3.  ID.; ID.; ID.; CONDUCT OF AUDITS AND INVESTIGATION, VALID ACTS OF MANAGEMENT.- We find that petitioners’ acts of conducting audits and investigation on the alleged irregularities committed by private respondent and in reassigning him to another place of work pending the results of the investigation were based on valid and legitimate grounds. As such, these acts of management cannot amount to constructive dismissal.

4.  ID.; ID.; ID.; EMPLOYEE ENTITLED TO SALARIES FOR SERVICES RENDERED; CASE AT BAR.- The records show that during the audit and investigation Baron was reassigned to the head office of the Company in Pasig City without pay beginning 1 January 1991 to 15 March 1991 when he did not return to work anymore. He was required to report for work for the Company although his regular sales route in Baguio City was suspended. There is nothing in the records however that would show that petitioners placed private respondent under preventive suspension. Hence for services rendered arising from his new assignment from January 1991 to 15 March 1991 he should have been paid his salaries for the period as well as proportionate 13th month pay.

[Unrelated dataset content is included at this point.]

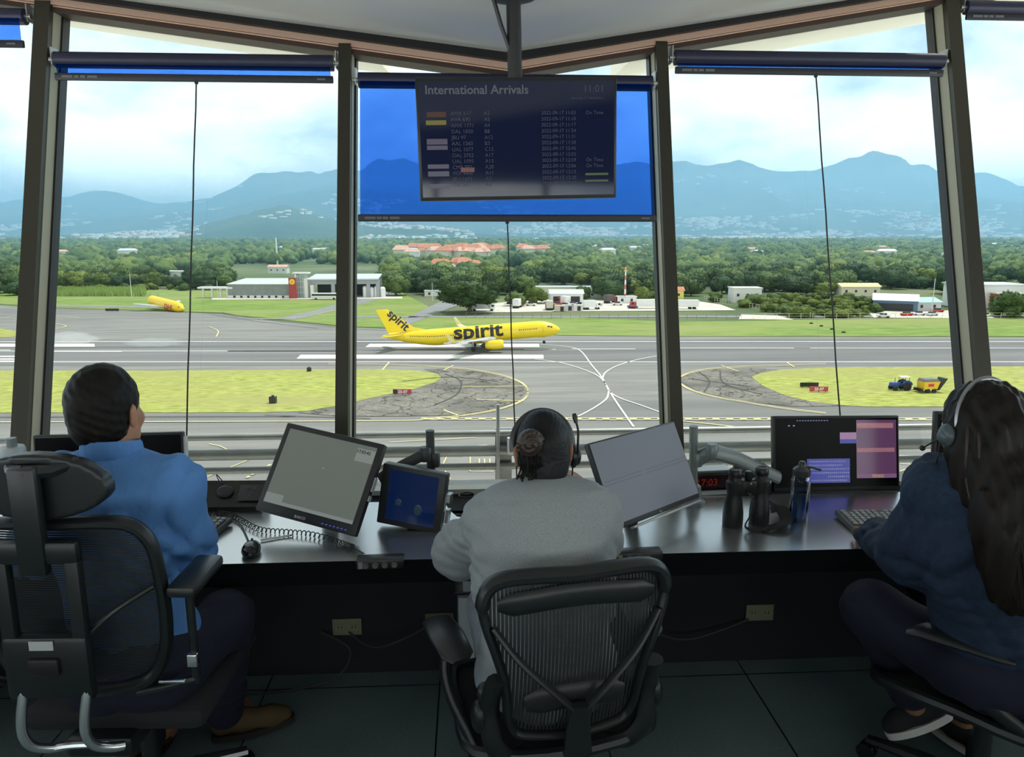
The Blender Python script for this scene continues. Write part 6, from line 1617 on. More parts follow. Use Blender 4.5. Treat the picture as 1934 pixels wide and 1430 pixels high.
b = MB(); b.rbox((.036, .03, .40), (-.085, -.375, .845), .008); b.rbox((.036, .03, .40), (.085, -.375, .845), .008); b.rbox((.21, .035, .06), (0, -.375, 1.035), .012); b.rbox((.21, .04, .17), (0, -.375, .735), .015); b.build('spine_bracket', M_frm, hc)
b = MB(); b.box((.058, .002, .024), (-.003, -.397, .80)); b.build('bracket_sticker', M_lgrey, hc, smooth=False)
b = MB(); b.rbox((.074, .02, .045), (0, -.397, .745), .006); b.build('bracket_slot', M_dark, hc)
b = MB(); b.rbox((.066, .03, .27), (.0, -.385, 1.115), .008); b.tube([(0, -.385, 1.235), (.05, -.36, 1.232), (.10, -.325, 1.245)], [.018, .016, .014], 8); b.tube([(0, -.385, 1.235), (-.04, -.36, 1.232), (-.07, -.325, 1.245)], [.018, .016, .014], 8); b.build('headrest_stem', M_frm, hc)
F = Field((-.21, -.42, 1.08), (.21, -.16, 1.33), .005)
hd = empty('headrest_anchor') if False else None
sl, X, Y_, Z = F.box_((-.2, -.41, 1.09), (.2, -.18, 1.32), 0)
zc = 1.195; yy = Y_ - (-.335 + 0.9 * X * X)
up_ = np.where(Z > zc, 1.0, 1.35)
d = np.sqrt((X / .152) ** 2 + ((Z - zc + .02) * up_ / .088) ** 2 + 1e-6)
d2 = np.maximum((d - 1) * .075, np.abs(yy) - .016)
F.F[sl] = d2 - .006
ho = F.build('headrest', mat('headrest vinyl', (.009, .012, .013), .36, spec=.5), hc, 3)
for s_ in (-1, 1):
    b = MB(); x = -.0 + s_ * .078 + .004
    b.tube(spl([(x + .006, -.375, .70), (x + .004, -.385, .66), (x - .004, -.392, .60), (x - .006, -.39, .55), (x + .004, -.375, .51), (x + .028, -.35, .485), (x + .05, -.33, .475)], 6), .0125, 10); b.build('chrome_tube', M_chrome, hc)
b = MB(); b.tube(spl([(.10, -.34, .487), (.03, -.345, .49), (-.02, -.345, .485), (-.05, -.345, .475)], 5), .009, 8); b.build('chrome_crossbar', M_chrome, hc)
b = MB(); b.rbox((.5, .5, .07), (.05, .02, .47), .03); b.build('seat_cushion', M_seatm, hc)
b = MB(); b.rbox((.18, .30, .06), (.03, -.12, .42), .015); b.build('tilt_mechanism', M_frm, hc)
b = MB(); b.cyl((.03, 0, .12), (.03, 0, .40), .028, n=18); b.m = 1; b.cyl((.03, 0, .22), (.03, 0, .41), .017, n=14); b.build('gas_lift', [M_frm, M_chrome], hc)
star_base(hc, mat('polished base', (.30, .31, .32), .25, .9), .31, R(250))
b = MB(); q = at_d(366, 1105, 1.93) - Vector(hc.location)
b.rbox((.078, .19, .034), (q.x, q.y + .05, q.z + .008), .014, (R(3), 0, R(-3))); b.build('armrest', mat('armrest pad', (.012, .015, .016), .36, spec=.55), hc)
b = MB(); b.cyl((q.x, q.y, q.z), (q.x, q.y, q.z - .27), .011, n=10); b.tube([(q.x, q.y, q.z - .26), (q.x - .05, q.y, q.z - .275), (q.x - .15, q.y, q.z - .30), (.2, 0, .42)], .012, 8); b.build('arm_support', M_frm, hc)
b = MB(); b.rbox((.026, .016, .035), (q.x, q.y - .012, q.z - .20), .003); b.rbox((.07, .01, .007), (q.x - .06, q.y - .01, q.z - .262), .002); b.build('adjuster_plate', M_chrome, hc)
b = MB(); b.rbox((.09, .24, .034), (-.30, q.y + .03, q.z - .01), .014); b.tube([(-.30, q.y, q.z), (-.30, q.y, q.z - .25), (-.15, 0, .42)], .014, 8); b.build('armrest', mat('armrest pad', (.012, .015, .016), .36, spec=.55), hc)
# ================================================================= people
M_skin = mat('warm skin', (.42, .20, .12), .5, noise=(30, .08), bump=(180, .04))
M_skin2 = mat('tan skin', (.36, .17, .10), .5, noise=(30, .08), bump=(180, .04))
M_hairb = mat('black brown hair', (.006, .005, .004), .6, noise=(14, .5), bump=(160, .4, .003), stretch=(1, 1, .25), spec=.2)
M_hairl = mat('long dark brown hair', (.008, .006, .004), .5, noise=(24, .6), bump=(130, .5, .003), stretch=(1, 1, .12), var=(.013, .008, .005), spec=.22)
M_shirt = mat('blue cotton shirt', (.085, .225, .52), .8, noise=(3, .12), bump=(22, .5, .015), stretch=(1.4, 1.4, .6))
M_sweat = mat('grey knit sweater', (.30, .325, .335), .95, noise=(260, .12), bump=(420, .22, .002))
M_denim = mat('dark denim jacket', (.008, .022, .052), .85, noise=(60, .25), bump=(26, .6, .012))
M_jeans = mat('navy jeans', (.006, .009, .026), .85, noise=(80, .2), bump=(60, .2, .005))
M_navyt = mat('navy trousers', (.004, .006, .022), .85, bump=(50, .15, .005))
M_light = mat('pale blue jeans', (.30, .34, .40), .85, noise=(40, .12), bump=(50, .2, .005))
def vv(p): return np.array(tuple(p), float)
def head_frame(yaw, pitch=0, roll=0, tors=0): return Euler((pitch, roll, yaw), 'XYZ').to_matrix()
def head_solid(F, c, M, s, k=.018):
    q = lambda x, y, z: vv(Vector(c) + M @ Vector((x * s, y * s, z * s)))
    F.ell(q(0, -.014, .028), (.075 * s, .095 * s, .090 * s), M, k)
    F.ell(q(0, .028, -.035), (.060 * s, .060 * s, .085 * s), M, .03)
    F.cap(q(-.036, .035, -.078), q(.036, .035, -.078), .022 * s, .022 * s, .03)
    F.ell(q(0, .068, -.098), (.024 * s, .020 * s, .018 * s), M, .02)
    F.cap(q(-.034, .080, .020), q(.034, .080, .020), .010 * s, .010 * s, .015)
    F.cap(q(0, .090, .002), q(0, .108, -.032), .008 * s, .013 * s, .012)
    for sg in (-1, 1):
        F.ell(q(sg * .012, .098, -.038), (.009 * s, .010 * s, .008 * s), M, .008)
        F.ell(q(sg * .042, .062, -.030), (.022 * s, .020 * s, .022 * s), M, .02)
        F.ell(q(sg * .031, .096, .004), (.015 * s, .012 * s, .011 * s), M, .010, sub=True)
        E_ = M @ Euler((0, 0, sg * .35)).to_matrix()
        F.ell(q(sg * .079, -.012, -.012), (.008 * s, .020 * s, .033 * s), E_, .008)
        F.ell(q(sg * .084, -.018, .006), (.007 * s, .016 * s, .018 * s), E_, .006)
    F.cap(q(-.018, .088, -.062), q(.018, .088, -.062), .006 * s, .006 * s, .006)
    F.cap(q(-.015, .086, -.072), q(.015, .086, -.072), .007 * s, .007 * s, .006)
def eyes(parent, c, M, s):
    b = MB()
    for sg in (-1, 1):
        b.m = 0; p = Vector(c) + M @ Vector((sg * .031 * s, .079 * s, .004 * s)); b.ell(p, (.0115 * s,) * 3, nu=12, nv=8)
        b.m = 1; p = Vector(c) + M @ Vector((sg * .031 * s, .0880 * s, .004 * s)); b.ell(p, (.0045 * s,) * 3, nu=10, nv=6)
    b.build('eyes', [mat('eye white', (.7, .68, .65), .2), M_dark], parent)
def hand_solid(F, w_, d, up, sg, curl=.25, s=1.0):
    """palm, four fingers and a thumb leaving the side of the palm; d points along the fingers, up out of the back of the hand"""
    w_, d, up = Vector(w_), Vector(d).normalized(), Vector(up); up = (up - d * up.dot(d)).normalized(); sd = d.cross(up) * sg
    M = Matrix((sd, d, up)).transposed()
    q = lambda x, y, z: vv(w_ + sd * (x * s) + d * (y * s) + up * (z * s))
    F.ell(q(0, .048, 0), (.040 * s, .052 * s, .016 * s), M, .012)
    F.cap(q(0, -.02, 0), q(0, .03, 0), .026 * s, .028 * s, .02)
    for i, (x, l_) in enumerate(((-.030, .068), (-.010, .080), (.011, .074), (.031, .058))):
        p = w_ + sd * (x * s) + d * (.088 * s); a = -curl * .3 * i * .2; pts = [vv(p)]; ang = -curl * .5
        for seg in (.45, .32, .23):
            ang -= curl * .5 * 0; dirn = d * math.cos(ang) + up * math.sin(ang) + sd * (x * .9); p = p + dirn * (l_ * seg * s); pts.append(vv(p)); ang -= curl
        F.chain(pts, [.0092 * s, .0086 * s, .0080 * s, .0068 * s], .005)
    p0 = w_ + sd * (-.030 * s) + d * (.022 * s); p1 = p0 + (sd * -.030 + d * .028 - up * .006) * s; p2 = p1 + (sd * -.008 + d * .030 - up * .004) * s; p3 = p2 + (sd * .002 + d * .022 - up * .004) * s
    F.chain([vv(p0), vv(p1), vv(p2), vv(p3)], [.014 * s, .0115 * s, .0095 * s, .0080 * s], .010)
def torso_solid(F, P, inf=0.0, wd=1.0, k=.05, dp=1.0, hips=True):
    pel, mid, nk, l, r = [Vector(P[n]) for n in ('pel', 'mid', 'neck', 'lsh', 'rsh')]
    ch = (l + r) / 2 * .62 + mid * .38; ax = (r - l); ax.z = 0; yaw = math.atan2(ax.y, ax.x)
    M = Euler((0, 0, yaw)).to_matrix()
    if hips: F.ell(vv(pel), (.165 * wd + inf, .128 * dp + inf, .11 + inf), M, k)
    F.ell(vv(mid * .5 + pel * .5), (.142 * wd + inf, .108 * dp + inf, (.15 if hips else .13) + inf), M, k)
    F.ell(vv(mid), (.150 * wd + inf, .108 * dp + inf, .15 + inf), M, k)
    F.ell(vv(ch), (.162 * wd + inf, .108 * dp + inf, .15 + inf), M, k)
    F.cap(vv(l), vv(r), .056 + inf, .056 + inf, k)
    up = (l + r) / 2
    for s_ in (l, r): F.cap(vv(nk + Vector((0, 0, -.035))), vv(s_ + Vector((0, 0, .0))), .046 + inf, .052 + inf, .05)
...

5.  ID.; ID.; ID.; ID.; JOINT LIABILITY OF EMPLOYERS IN UNJUSTLY WITHHOLDING EMPLOYEE’S SALARIES.- The circumstances of this case clearly show that the petitioners had knowledge and allowed the withholding of salaries of private respondent starting 1 January 1991 up to the time he resigned from his employment. Therefore, they are held jointly and severally liable to pay private respondent the amounts indicated above in the total amount of P8,937.55.

6.  CIVIL LAW; DAMAGES; ATTORNEY’S FEES; EMPLOYEE FORCED TO LITIGATE TO RECOVER WAGES.- Further, private respondent was forced to litigate for the recovery of his wages, hence, he is entitled to an award of attorneys fees of P1,000.00 which amount is reasonable in this case.

APPEARANCES OF COUNSEL

Romulo, Mabanta, Buenaventura, Sayoc & De los Angeles for petitioners.

Nellie M. Olairez for private respondent.